Do this: Reproduce nothing but the lines from the start of the material through the line that includes "PI = math.pi", both ends included, and omit every picture.

Data shown:
****************************************

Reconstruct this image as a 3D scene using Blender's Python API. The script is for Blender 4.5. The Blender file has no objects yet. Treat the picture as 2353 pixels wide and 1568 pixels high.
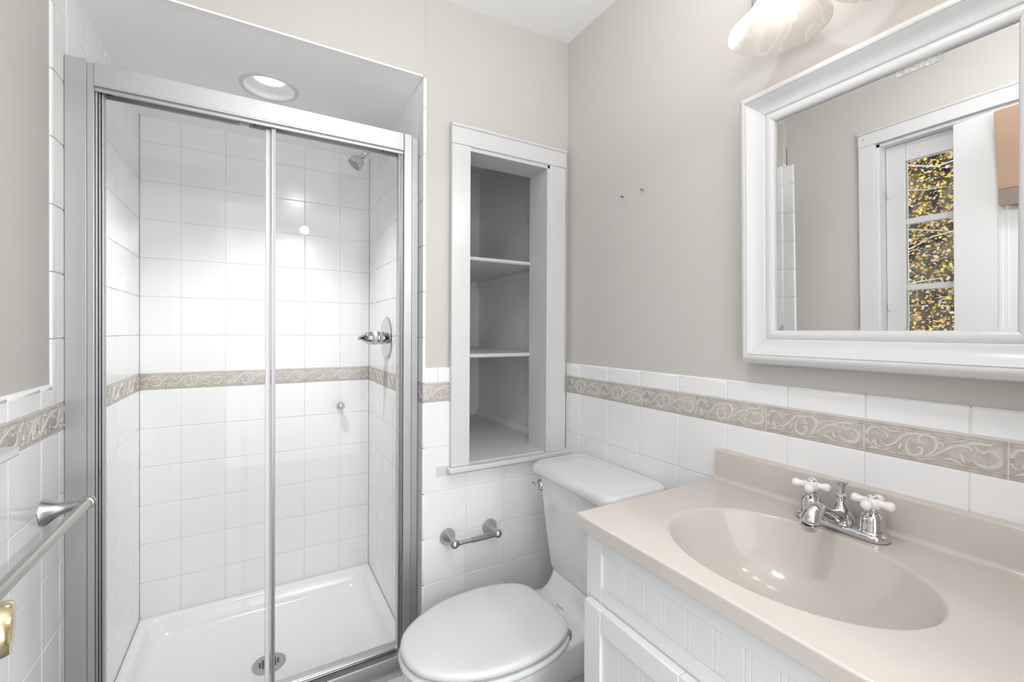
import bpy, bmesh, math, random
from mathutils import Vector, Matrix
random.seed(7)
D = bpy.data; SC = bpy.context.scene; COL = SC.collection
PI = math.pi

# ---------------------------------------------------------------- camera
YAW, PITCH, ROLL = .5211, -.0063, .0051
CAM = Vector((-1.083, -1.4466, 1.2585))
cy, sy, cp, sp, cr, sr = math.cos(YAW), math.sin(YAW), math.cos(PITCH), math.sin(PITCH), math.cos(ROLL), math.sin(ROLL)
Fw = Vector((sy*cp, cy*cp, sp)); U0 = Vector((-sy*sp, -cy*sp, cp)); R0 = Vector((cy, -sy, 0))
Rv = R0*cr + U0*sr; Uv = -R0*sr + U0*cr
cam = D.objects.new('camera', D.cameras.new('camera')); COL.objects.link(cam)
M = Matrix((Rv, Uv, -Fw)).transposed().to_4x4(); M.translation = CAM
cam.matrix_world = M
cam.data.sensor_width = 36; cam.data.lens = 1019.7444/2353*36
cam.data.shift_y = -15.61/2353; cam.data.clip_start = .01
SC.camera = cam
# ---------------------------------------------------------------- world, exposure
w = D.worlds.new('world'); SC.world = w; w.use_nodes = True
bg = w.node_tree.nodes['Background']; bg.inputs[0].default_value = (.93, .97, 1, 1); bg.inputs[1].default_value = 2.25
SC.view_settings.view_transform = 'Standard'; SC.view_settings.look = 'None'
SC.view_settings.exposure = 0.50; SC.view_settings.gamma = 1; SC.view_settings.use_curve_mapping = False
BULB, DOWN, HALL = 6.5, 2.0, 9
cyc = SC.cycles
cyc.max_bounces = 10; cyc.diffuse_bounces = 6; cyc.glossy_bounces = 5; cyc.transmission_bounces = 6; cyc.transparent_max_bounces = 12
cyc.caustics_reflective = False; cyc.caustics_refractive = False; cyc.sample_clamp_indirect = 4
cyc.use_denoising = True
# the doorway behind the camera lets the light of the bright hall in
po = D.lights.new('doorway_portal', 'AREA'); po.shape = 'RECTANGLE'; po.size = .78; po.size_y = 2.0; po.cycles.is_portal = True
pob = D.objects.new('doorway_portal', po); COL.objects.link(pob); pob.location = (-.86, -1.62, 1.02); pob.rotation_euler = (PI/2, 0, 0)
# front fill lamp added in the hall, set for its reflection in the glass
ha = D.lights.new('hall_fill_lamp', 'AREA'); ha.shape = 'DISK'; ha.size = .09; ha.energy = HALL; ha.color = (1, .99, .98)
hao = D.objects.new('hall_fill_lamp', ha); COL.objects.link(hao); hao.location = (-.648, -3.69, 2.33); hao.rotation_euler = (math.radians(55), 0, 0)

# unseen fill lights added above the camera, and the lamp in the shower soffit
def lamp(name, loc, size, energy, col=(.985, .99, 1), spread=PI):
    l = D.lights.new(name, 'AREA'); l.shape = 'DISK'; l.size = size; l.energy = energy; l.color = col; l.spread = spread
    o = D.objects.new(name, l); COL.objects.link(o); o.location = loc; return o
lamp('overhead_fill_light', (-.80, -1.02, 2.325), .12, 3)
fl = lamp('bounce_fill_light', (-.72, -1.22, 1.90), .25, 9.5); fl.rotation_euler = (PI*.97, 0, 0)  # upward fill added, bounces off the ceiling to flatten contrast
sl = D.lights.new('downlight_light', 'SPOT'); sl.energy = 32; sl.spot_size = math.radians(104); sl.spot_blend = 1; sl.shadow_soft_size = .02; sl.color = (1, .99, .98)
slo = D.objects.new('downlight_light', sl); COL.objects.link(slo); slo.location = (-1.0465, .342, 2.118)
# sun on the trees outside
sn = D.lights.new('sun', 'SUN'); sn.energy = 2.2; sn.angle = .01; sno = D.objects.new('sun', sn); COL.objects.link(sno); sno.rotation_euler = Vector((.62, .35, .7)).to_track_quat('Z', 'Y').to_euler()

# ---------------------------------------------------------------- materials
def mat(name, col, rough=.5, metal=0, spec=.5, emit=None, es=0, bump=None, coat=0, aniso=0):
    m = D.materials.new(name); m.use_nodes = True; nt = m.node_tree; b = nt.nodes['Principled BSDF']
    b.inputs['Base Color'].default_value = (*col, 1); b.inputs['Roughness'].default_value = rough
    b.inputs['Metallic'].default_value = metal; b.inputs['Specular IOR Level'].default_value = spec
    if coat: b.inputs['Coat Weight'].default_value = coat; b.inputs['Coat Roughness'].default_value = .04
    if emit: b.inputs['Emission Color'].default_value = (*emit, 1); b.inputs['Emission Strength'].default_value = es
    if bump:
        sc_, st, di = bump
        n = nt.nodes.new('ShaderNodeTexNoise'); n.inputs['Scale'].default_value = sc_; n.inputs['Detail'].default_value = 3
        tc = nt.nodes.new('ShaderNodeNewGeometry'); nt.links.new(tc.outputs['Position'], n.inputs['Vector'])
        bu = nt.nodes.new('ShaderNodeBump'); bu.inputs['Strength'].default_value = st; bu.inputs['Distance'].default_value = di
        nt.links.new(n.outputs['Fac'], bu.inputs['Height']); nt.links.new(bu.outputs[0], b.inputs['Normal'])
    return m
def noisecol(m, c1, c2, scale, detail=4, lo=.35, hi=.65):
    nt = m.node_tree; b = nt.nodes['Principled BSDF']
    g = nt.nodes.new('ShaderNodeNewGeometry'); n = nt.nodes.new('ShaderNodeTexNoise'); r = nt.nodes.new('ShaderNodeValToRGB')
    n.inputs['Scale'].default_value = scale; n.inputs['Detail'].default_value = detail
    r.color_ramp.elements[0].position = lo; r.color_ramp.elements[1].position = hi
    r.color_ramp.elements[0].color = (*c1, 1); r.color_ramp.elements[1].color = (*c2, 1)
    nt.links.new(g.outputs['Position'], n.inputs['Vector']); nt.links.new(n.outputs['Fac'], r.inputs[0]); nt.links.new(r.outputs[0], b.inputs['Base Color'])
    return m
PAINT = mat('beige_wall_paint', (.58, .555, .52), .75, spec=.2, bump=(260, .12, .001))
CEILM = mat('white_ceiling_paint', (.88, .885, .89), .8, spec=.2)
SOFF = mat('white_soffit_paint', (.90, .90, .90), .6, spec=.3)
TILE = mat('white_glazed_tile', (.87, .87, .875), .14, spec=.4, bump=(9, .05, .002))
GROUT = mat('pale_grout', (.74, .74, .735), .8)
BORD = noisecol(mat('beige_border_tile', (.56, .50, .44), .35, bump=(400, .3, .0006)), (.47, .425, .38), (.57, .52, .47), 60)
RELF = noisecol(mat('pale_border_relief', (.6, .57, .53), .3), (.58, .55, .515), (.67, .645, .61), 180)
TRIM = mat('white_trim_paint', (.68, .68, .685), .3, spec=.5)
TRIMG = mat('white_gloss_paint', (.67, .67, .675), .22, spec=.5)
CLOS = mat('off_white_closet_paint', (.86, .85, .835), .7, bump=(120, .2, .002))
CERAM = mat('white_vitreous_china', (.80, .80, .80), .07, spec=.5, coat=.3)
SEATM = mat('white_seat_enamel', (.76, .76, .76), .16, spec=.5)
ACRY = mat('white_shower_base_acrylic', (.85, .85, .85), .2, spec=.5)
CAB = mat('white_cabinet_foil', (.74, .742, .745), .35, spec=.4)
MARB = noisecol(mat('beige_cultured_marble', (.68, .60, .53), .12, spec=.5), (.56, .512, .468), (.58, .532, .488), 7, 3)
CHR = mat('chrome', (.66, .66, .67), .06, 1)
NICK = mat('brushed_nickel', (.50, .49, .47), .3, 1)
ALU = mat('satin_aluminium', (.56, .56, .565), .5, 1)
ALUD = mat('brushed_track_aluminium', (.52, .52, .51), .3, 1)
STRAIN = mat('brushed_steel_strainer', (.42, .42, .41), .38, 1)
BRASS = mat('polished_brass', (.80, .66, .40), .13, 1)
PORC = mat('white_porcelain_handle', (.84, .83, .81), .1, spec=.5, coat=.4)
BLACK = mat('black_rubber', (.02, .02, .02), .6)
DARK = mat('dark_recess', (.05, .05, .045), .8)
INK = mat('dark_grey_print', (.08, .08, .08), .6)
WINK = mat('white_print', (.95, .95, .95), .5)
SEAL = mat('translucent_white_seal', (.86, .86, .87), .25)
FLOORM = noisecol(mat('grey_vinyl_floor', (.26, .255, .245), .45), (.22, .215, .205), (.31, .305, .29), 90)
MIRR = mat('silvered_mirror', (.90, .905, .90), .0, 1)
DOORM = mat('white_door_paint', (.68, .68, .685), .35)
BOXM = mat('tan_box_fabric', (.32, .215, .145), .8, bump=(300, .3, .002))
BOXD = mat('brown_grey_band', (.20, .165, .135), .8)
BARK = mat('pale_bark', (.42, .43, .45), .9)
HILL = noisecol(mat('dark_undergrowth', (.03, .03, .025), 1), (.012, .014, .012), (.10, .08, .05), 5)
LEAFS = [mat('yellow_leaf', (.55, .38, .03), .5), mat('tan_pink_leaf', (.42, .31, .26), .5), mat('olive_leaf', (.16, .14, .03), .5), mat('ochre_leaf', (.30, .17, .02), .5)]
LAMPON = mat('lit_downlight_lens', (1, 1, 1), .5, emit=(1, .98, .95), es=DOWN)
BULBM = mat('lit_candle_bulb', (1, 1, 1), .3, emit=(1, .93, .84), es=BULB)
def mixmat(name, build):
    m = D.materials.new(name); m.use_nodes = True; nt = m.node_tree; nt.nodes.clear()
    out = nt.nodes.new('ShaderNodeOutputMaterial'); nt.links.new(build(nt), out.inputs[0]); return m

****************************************

Expected output:
Reconstruct this image as a 3D scene using Blender's Python API. The script is for Blender 4.5. The Blender file has no objects yet. Treat the picture as 2353 pixels wide and 1568 pixels high.
import bpy, bmesh, math, random
from mathutils import Vector, Matrix
random.seed(7)
D = bpy.data; SC = bpy.context.scene; COL = SC.collection
PI = math.pi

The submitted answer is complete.